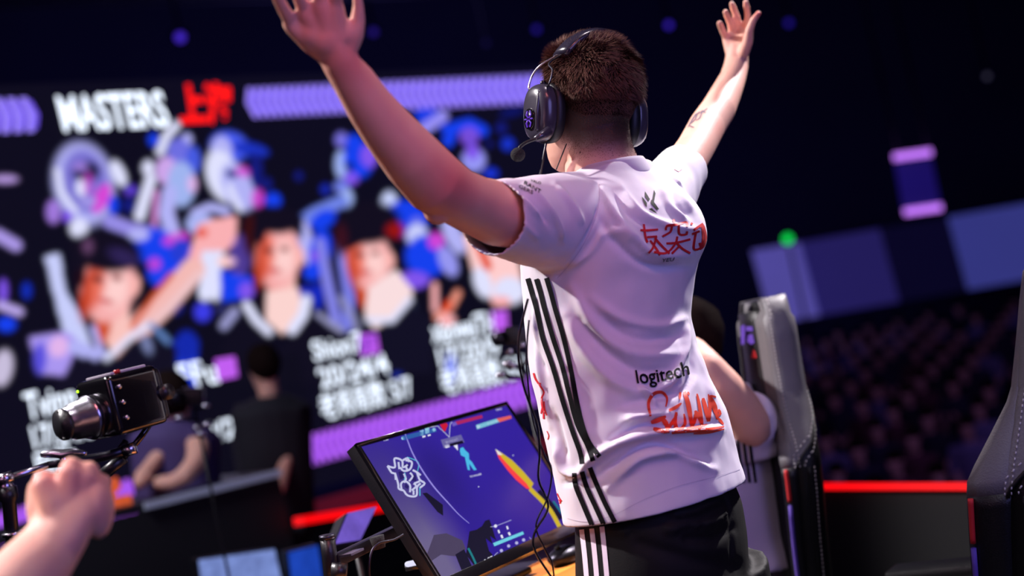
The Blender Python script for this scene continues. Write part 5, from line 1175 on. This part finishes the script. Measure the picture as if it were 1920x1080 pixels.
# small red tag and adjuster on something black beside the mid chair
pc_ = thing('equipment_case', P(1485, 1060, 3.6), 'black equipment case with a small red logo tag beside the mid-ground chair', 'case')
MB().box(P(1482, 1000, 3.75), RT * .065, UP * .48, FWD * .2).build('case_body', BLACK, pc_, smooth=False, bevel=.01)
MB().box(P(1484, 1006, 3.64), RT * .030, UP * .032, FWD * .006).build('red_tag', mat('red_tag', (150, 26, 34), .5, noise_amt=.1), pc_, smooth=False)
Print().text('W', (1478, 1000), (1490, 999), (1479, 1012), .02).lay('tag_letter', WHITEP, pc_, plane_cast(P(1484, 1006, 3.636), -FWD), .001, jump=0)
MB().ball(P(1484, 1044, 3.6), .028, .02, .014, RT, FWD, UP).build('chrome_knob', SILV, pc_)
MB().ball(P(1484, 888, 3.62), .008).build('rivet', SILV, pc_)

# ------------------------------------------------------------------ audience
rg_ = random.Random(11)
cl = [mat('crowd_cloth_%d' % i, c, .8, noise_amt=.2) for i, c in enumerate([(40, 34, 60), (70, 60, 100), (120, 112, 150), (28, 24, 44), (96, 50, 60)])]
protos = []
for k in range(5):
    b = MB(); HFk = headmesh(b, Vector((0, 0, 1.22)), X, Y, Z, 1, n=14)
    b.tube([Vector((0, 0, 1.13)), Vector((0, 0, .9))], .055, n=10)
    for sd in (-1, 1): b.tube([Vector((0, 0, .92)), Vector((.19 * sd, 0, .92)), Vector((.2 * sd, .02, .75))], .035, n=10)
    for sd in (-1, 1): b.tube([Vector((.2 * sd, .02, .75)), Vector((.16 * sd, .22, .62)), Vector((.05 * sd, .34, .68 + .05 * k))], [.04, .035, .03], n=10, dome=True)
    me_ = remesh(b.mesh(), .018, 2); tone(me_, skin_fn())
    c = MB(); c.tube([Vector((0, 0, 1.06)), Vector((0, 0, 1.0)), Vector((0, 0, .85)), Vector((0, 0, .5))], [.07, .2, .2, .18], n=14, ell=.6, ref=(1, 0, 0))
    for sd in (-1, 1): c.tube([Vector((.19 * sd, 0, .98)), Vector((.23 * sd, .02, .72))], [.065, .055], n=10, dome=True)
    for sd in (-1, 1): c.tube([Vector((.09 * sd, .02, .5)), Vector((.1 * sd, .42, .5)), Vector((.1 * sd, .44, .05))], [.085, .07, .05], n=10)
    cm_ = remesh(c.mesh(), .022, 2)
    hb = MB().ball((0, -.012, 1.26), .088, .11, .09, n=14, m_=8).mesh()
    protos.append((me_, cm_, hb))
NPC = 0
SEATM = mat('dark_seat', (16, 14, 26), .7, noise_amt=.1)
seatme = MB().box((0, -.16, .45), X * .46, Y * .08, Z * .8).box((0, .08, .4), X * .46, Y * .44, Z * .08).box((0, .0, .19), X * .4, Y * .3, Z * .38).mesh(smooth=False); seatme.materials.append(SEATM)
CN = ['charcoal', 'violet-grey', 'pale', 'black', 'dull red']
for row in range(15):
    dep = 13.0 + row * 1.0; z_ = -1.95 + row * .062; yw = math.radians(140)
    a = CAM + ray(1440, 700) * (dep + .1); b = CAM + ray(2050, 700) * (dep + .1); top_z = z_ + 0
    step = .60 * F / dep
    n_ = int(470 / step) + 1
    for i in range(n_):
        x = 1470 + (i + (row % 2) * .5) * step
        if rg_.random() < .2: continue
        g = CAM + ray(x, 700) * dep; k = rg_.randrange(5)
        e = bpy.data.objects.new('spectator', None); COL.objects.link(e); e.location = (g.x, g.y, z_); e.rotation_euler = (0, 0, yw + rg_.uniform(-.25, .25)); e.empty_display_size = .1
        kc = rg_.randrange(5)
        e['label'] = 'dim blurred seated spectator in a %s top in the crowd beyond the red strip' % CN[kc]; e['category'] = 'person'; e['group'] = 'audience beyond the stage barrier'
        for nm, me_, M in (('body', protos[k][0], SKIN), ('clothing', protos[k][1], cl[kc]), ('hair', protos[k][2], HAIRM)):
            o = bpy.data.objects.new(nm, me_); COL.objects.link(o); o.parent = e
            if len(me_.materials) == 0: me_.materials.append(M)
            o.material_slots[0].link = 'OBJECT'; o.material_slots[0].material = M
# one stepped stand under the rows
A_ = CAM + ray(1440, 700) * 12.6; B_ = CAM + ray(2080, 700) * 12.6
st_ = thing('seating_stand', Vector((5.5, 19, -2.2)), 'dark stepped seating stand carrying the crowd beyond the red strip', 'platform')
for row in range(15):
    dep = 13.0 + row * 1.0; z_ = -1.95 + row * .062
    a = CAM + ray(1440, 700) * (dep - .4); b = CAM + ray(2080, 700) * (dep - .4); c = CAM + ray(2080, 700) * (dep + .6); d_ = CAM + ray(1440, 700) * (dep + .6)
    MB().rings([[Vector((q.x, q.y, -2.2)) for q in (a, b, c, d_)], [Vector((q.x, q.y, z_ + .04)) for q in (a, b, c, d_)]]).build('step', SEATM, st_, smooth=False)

________________________________________

Stated goal: Please extract exactly the lines of the data, from the first through the line containing "MB().ball(P(1484, 888, 3.62), .008).build('rivet', SILV, pc_)", and add no pictures to the copy.

Task solution:
The Blender Python script for this scene continues. Write part 5, from line 1175 on. This part finishes the script. Measure the picture as if it were 1920x1080 pixels.
# small red tag and adjuster on something black beside the mid chair
pc_ = thing('equipment_case', P(1485, 1060, 3.6), 'black equipment case with a small red logo tag beside the mid-ground chair', 'case')
MB().box(P(1482, 1000, 3.75), RT * .065, UP * .48, FWD * .2).build('case_body', BLACK, pc_, smooth=False, bevel=.01)
MB().box(P(1484, 1006, 3.64), RT * .030, UP * .032, FWD * .006).build('red_tag', mat('red_tag', (150, 26, 34), .5, noise_amt=.1), pc_, smooth=False)
Print().text('W', (1478, 1000), (1490, 999), (1479, 1012), .02).lay('tag_letter', WHITEP, pc_, plane_cast(P(1484, 1006, 3.636), -FWD), .001, jump=0)
MB().ball(P(1484, 1044, 3.6), .028, .02, .014, RT, FWD, UP).build('chrome_knob', SILV, pc_)
MB().ball(P(1484, 888, 3.62), .008).build('rivet', SILV, pc_)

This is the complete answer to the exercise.